Billets d'Afrique et d'ailleurs 142号(2005年12月)

社会の断絶と植民地の断絶
 
 確かに、アフリカ出身の人々は難しい問題をつきつけている。フランスにおいてと同じく、アフリカにおいても彼らは居心地が悪い。要するに、彼らは自らが生きる世界にいかなる居場所もないと感じているのだ。アフリカにおける公正な議論すべてから遠ざけられ、フランスによって支えられたアフリカ諸国の独裁的な体制によって何の自己決定も与えられないまま、地理学的、社会階級的にフランスに追いやられ、彼らが障壁を乗り越えることのできない空間において、彼らには避難場所として、一人ならず怯えさせるのに十分な、抗議としてのあるいは宗教的な郊外の文化しか残されていない。
 統合のフランス式モデルがあるとよく言われる。難点はそのモデルがすっかり身を隠してしまっていることである。我々はそれをほとんど見ることがないし、上層当局は特にそれに気付かない。確かに、以前北アフリカ系の知事が慌乱の中で選ばれたが、フランスで何らかの統合政策が実行されているならば、我々はそれを祭り上げるべきではなかった。それは反対に統合の欠如の証であった。
 郊外の若者たちの怒りに対する権力の反応は雄弁なものだ。非常事態法は、憲法の下に保障された存在とみなされた万人の自由を軽視するだけでなく、いとも簡単にその自由が停止されることを明らかにする。そして、それ自体は自動車への放火よりも憂慮すべき政治的な行為である。植民地戦争の只中の1956年に初めて使われたこの法の使用には、一人ならずとも衝撃を受けた。
 しかし、郊外が激しく抗議することは“世界の終わり”である。実は、それは世界の終わりの前兆であろう。この数ヶ月間、「共和国の先住民」という声明が、メディア受けの良いインテリ階級の人間たちによって激しく非難された。今日、メディアは数ヶ月前に描き、告発していた情況の実例を突然発見する。しかし、我々は病に気付きそれに気を配るよりも、むしろ証拠を非難し壊す方法を選ぶ。フランスは植民地という過去に病んでいる。なぜなら、フランスは今日まで現実を包み隠そうとしながら、その過去を正当化し永続させようと試みることしかしなかったからである。
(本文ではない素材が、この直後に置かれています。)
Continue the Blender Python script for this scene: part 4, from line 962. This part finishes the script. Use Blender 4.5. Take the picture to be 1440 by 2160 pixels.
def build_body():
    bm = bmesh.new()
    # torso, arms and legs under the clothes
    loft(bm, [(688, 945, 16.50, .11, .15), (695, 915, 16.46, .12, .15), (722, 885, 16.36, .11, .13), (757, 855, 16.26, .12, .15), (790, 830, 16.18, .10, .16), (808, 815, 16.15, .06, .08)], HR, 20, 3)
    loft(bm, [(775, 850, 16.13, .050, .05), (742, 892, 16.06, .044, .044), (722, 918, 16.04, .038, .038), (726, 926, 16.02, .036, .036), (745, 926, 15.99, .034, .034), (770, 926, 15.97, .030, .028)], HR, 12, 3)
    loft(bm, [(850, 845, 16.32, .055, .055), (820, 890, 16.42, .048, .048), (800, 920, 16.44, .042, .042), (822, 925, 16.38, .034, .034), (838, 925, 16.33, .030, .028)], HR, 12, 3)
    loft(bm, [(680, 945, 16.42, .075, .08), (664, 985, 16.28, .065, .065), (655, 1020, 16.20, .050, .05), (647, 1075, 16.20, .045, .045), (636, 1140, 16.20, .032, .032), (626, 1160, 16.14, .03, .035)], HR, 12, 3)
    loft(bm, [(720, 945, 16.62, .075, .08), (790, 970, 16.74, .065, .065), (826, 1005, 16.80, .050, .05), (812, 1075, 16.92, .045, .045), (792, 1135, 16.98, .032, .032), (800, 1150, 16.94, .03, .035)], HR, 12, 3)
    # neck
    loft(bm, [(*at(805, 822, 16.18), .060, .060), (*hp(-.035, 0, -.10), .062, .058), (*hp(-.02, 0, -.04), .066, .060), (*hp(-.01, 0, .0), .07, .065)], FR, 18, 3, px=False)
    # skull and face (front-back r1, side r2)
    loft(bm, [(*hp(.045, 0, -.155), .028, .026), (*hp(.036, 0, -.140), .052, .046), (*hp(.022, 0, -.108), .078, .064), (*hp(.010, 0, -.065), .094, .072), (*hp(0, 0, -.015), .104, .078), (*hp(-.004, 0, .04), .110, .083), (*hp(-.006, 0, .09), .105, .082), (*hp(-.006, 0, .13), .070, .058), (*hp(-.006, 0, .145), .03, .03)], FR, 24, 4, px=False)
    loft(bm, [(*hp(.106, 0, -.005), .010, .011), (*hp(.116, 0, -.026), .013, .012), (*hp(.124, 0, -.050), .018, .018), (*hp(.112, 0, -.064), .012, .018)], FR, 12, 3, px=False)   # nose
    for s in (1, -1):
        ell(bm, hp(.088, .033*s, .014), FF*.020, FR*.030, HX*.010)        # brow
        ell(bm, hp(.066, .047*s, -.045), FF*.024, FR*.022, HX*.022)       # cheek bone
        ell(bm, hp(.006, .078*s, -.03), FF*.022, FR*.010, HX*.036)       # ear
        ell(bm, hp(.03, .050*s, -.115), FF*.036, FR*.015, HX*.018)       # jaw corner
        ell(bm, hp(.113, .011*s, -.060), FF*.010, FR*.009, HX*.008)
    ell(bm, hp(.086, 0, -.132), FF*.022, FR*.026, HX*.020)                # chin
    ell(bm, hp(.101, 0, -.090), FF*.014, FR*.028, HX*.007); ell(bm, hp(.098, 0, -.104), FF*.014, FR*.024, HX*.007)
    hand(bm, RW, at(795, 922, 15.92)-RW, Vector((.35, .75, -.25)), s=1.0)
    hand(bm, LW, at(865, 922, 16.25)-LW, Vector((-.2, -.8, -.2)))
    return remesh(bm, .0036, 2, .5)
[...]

 アフリカは本国の政治と経済の問題を解決するためにじつに有用な兵士の、労働者の、そして“資源”の生産地であった。おかげで、フランスは第二次大戦という舞台で端役を演じ、「強国」という地位につくことができ、「栄光の30年」における経済的躍進を成し遂げることができた。今日ではもはや兵士も労働者もほとんど必要とされていないが、“資源”は利用され続けている。
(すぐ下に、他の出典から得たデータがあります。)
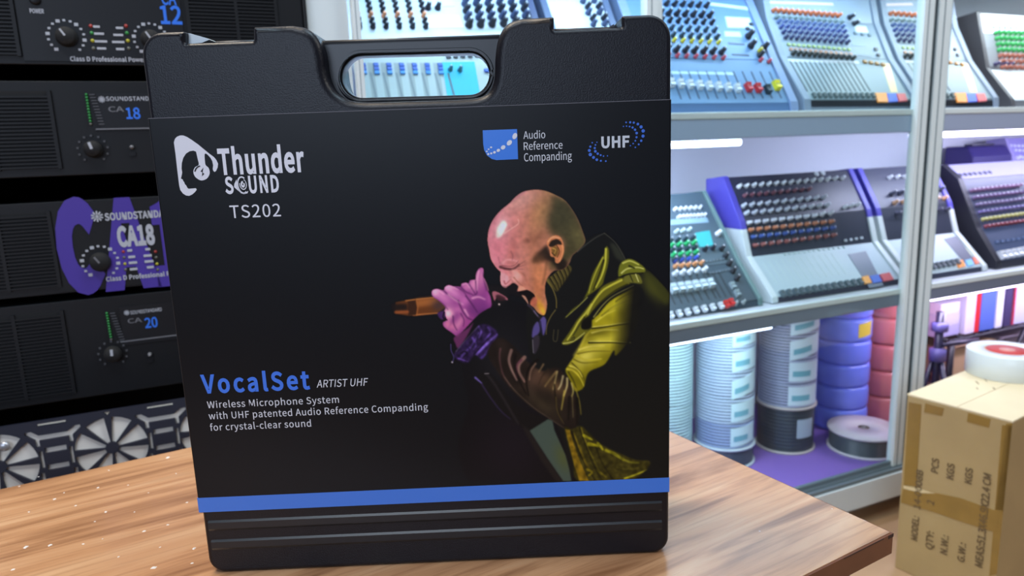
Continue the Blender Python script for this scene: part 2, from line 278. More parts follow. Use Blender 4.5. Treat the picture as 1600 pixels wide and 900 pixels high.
 's': (164, '82,-5 112,0 133,12 146,30 151,52 146,75 132,90 114,101 93,110 78,116 65,122 56,131 52,143 54,153 61,162 72,168 88,170 100,169 111,165 121,160 131,153 146,173 134,182 120,189 104,193 87,195 59,191 39,179 26,162 22,141 27,120 39,105 57,94 77,86 93,80 107,72 117,63 120,50 118,38 111,29 99,23 83,20 67,22 53,27 39,34 27,43 11,22 26,11 43,3 62,-3'),
 't': (132, '92,-5 101,-4 110,-2 119,0 127,2 121,27 116,25 110,23 105,22 99,21 85,24 76,31 71,42 70,58 70,164 121,164 121,190 70,190 70,244 43,244 40,190 9,188 9,164 38,164 38,59 41,33 50,13 66,0'),
 'u': (213, '88,-5 106,-2 122,5 137,16 151,30 152,30 154,0 181,0 181,190 149,190 149,55 136,41 124,31 111,25 97,23 81,26 70,35 64,51 62,74 62,190 29,190 29,70 33,38 44,14 62,0'),
 'w': (281, '62,0 99,0 126,102 130,116 133,129 136,143 139,157 141,157 144,143 147,129 151,116 154,103 181,0 220,0 272,190 241,190 213,80 210,67 207,53 205,40 202,27 200,27 187,80 157,190 126,190 96,80 93,67 89,53 86,40 83,27 82,27 70,80 42,190 9,190'),
 'y': (182, '35,-82 61,-77 80,-63 95,-42 106,-16 178,190 147,190 112,85 97,31 95,31 90,44 86,58 81,72 76,85 38,190 5,190 81,0 77,-15 70,-31 60,-44 49,-53 34,-56 30,-55 26,-55 22,-54 19,-53 13,-78 18,-80 23,-81 29,-82'),
 ' ': (78, ''),
}
def glyph_loops(ch, bold):
    adv, s = GLYPHS[ch]
    loops = [[tuple(map(float, p.split(','))) for p in c.split(' ')] for c in s.split(';')] if s else []
    if bold and loops:
        def ar(l): return sum(l[i][0] * l[(i + 1) % len(l)][1] - l[(i + 1) % len(l)][0] * l[i][1] for i in range(len(l)))
        big = max(loops, key=lambda l: abs(ar(l))); sg = 1 if ar(big) > 0 else -1; out = []
        for l in loops:                         # outer outlines grow, counters shrink
            out.append(offset(l, -bold if ar(l) * sg > 0 else bold))
        loops = out
    return adv, loops
def lettering(name, parent, string, x0, x1, z, h, y, mt, bold=0.0, shear=0.0, track=0.0, turn=False, thick=None, flipx=False):
    """upright lettering in the plane y of the parent, from x0 to x1, base line z, capital height h (turn: reads upwards)"""
    items = []; cx = 0; hi = lo = None
    for ch in string:
        adv, loops = glyph_loops(ch, bold)
        if loops:
            xs = [p[0] + shear * p[1] for l in loops for p in l]
            lo = cx + min(xs) if lo is None else lo; hi = cx + max(xs)
            items.append((cx, loops))
        cx += adv + track
    sx = (x1 - x0) / (hi - lo); sz = h / 257.0; mb = MB()
    for c, loops in items:
        L = [[((c + px + shear * py - lo) * sx, py * sz) for px, py in l] for l in loops]
        if turn: L = [[(-b, a) for a, b in l] for l in L]; L = [[(z + a, x0 + b) for a, b in l] for l in L]
        else: L = [[(x0 + a, z + b) for a, b in l] for l in L]
        for grp in split_loops(L): mb.poly(grp, y, thick, mt)
    return mb.build(name, parent)
def split_loops(L):                             # outer outlines each with the counters inside them
    def ar(l): return sum(l[i][0] * l[(i + 1) % len(l)][1] - l[(i + 1) % len(l)][0] * l[i][1] for i in range(len(l))) / 2
    def inside(p, l):
        r = False
        for (ax, ay), (bx, by) in zip(l, l[1:] + l[:1]):
            if (ay > p[1]) != (by > p[1]) and p[0] < (bx - ax) * (p[1] - ay) / (by - ay) + ax: r = not r
        return r
    L = sorted(L, key=lambda l: -abs(ar(l))); outs = []
    for l in L:
        for g in outs:
            if inside(l[0], g[0]): g.append(l); break
        else: outs.append([l])
    return outs
def px_text(name, fr, parent, string, p0, p1, hpx, y, mt, off=.0003, **k):   # lettering fitted between two points of the plane y of frame fr
    a = fr.hit(*p0, y); b = fr.hit(*p1, y); mid = ((p0[0] + p1[0]) / 2, (p0[1] + p1[1]) / 2)
    if k.get('turn'):
        c = fr.hit(p0[0] - hpx, p0[1], y); return lettering(name, parent, string, a[1], b[1], (a[0] + b[0]) / 2, abs(a[0] - c[0]), y - off, mt, **k)
    m0 = fr.hit(*mid, y); m1 = fr.hit(mid[0], mid[1] - hpx, y)
    return lettering(name, parent, string, a[0], b[0], (a[1] + b[1]) / 2, m1[1] - m0[1], y - off, mt, **k)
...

 今、兵士や労働者の子供たちが生きている。我々は本当のアパルトヘイトよりも荒廃した、陰険で恥ずべきアパルトヘイトを彼らに実施した。しかし我々は、それは絶対にあってはならないという感受性さえも持ち合わせていない。
 “資源”、ただそれだけが今日では関心に値する。中国人やアングロサクソン人たちの欲望に対抗し、まさに権柄尽にそれと戦おうとしている。こういった立場において、人間は世界的な新しい経済的秩序の、新しい「危険な階層」を囲いの中に押し込め、身動きや流れを妨げる堂々巡りで進歩のない妨害者でしかない。よって我々はそのような妄想を誇示する滑稽さを恐れることなく、一夫多妻制を公然と非難するのだ。お誂え向きのアフリカは、ボンゴ、ビヤ、コンパオレ、サスー、デビ、ボジゼとその同類たち、そして彼らの規範に適った後裔や、正式に証印を押された後継者たちといった何人かの「友人」たちのみを住まわさねばならない。アフリカ―フランス間の伝統的な首脳会議の開催においては、そのようなお誂え向きのアフリカしか祭り上げられない。それは植民地の古めかしいイメージでしかない。しかし、歴史の中には民衆という歴とした存在があり、彼らは忘却の淵に置かれる時、予期せず意外なところで、招かれざる者として顔を出すのだ。